Thursday, March 24, 2011

Religion as Revenge: Nietzsche (4)

It is not hard to see, therefore, that Nietzsche’s critique of biblical religion (both Judaism and Christianity) is that it operates within slave morality. When he writes that the Jews ‘mark the beginning of the slave rebellion in morals’ (Beyond Good and Evil, S195) and that ‘[o]ne knows who inherited this Jewish revaluation’ of morality (On the Genealogy of Morals, Essay 1 S7), Nietzsche is emphasising both the “Jewishness” of Christianity and the “Jewishness” of Christian anti-Semites – thereby scorning rather than securing later Nazi attempts to appropriate his philosophical legacy for the purpose of fascism. For him, biblical religion is a religion of priestly power, by which he means an impotent power. Whilst priests are a caste that can acquire great political power, even supremacy, and enjoy a strong social function, the origin of their power is weak, or, as Nietzsche increasingly refers to it, “sick,” since it is grounded not in master morality but in the slave morality that first labels its enemies as evil and then labels itself as good. Priests emerge from a slave ‘ressentiment without equal, that of an insatiable instinct and power-will that want to become master’ (Essay 3 S11), but ‘[i]t is because of their impotence that in them hatred grows to monstrous and uncanny proportions, to the most spiritual and poisonous kind of hatred’ (Essay 1 SS6-7). But priests must also be powerful:
Dominion over the suffering is his kingdom, that is where his instinct directs him, here he possesses his distinctive art, his mastery, his kind of happiness… He must be sick himself… but he must also be strong, master of himself even more than of others, with his will to power intact, so as to be both trusted and feared by the sick, so as to be their support, resistance, prop, compulsion, taskmaster, tyrant, and god (Essay 3 S15).

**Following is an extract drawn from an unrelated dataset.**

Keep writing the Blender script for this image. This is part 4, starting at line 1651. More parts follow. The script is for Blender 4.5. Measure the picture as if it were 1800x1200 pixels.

As Paul Ricoeur notes, ‘[t]his passion is all the more treacherous for it believes itself to be serving the truth’ (History and Truth, p.179). This truth is what Nietzsche calls an “ascetic ideal,” shaped by religious and ethical beliefs and practices, which forms the ‘moral basis of pastoral power’ (Merold Westphal, Suspicion and Faith, p.241) and acts as the ‘best instrument of power’ and the ‘supreme license for power’ (On the Genealogy of Morals, Essay 3 S1). That ascetic ideals might function to legitimise the power of its priestly keepers is clear. As an instrument of power, however, ascetic ideals also enable priests to apply their power since these ideals and values are, for Nietzsche, the origin of guilt and bad conscience. Nietzsche describes Greek gods as ‘those reflections of noble and autocratic men, in whom the animal in man felt deified and did not lacerate itself, did not rage against itself!’ – a projection which enabled the Greeks to avoid guilt about desires and actions, ‘the very opposite,’ Nietzsche writes, ‘of the use to which Christianity puts its God,’ which functions to instead encourage bad conscience (Essay 2 S23). Evil as an expression of resentment and an instrument of revenge is thereby applied by Christians to themselves, and this “guilt before God” is then exploited by priestly power.
“I suffer: someone must be to blame for it” – thus thinks every sickly sheep. But his shepherd, the ascetic priest, tells him: “Quite so, my sheep! someone must be to blame for it: but you yourself are this someone… you alone are to blame for yourself!” – This is brazen and false enough: but one thing at least is achieved by it, the direction of ressentiment is altered (Essay 3 S15).
In needing to be shepherd of the ‘sickly sheep,’ priestly power manipulates both weakness and guilt into fear and trust. In this way, Christian virtue is, according to Nietzsche, ‘the cunning of impotence.’ An impotent slave morality says, ‘[w]e weak ones are, after all, weak; it would be good if we did nothing for which we are not strong enough,’ making a virtue of weakness and turning ‘anxious lowliness into “humility”; subjection to those one hates into “obedience”… [and] inability for revenge is called unwillingness to revenge, perhaps even forgiveness,’ such that impotence becomes ‘a voluntary achievement, willed, chosen, a deed, a meritorious act’ (Essay 1 SS13-14).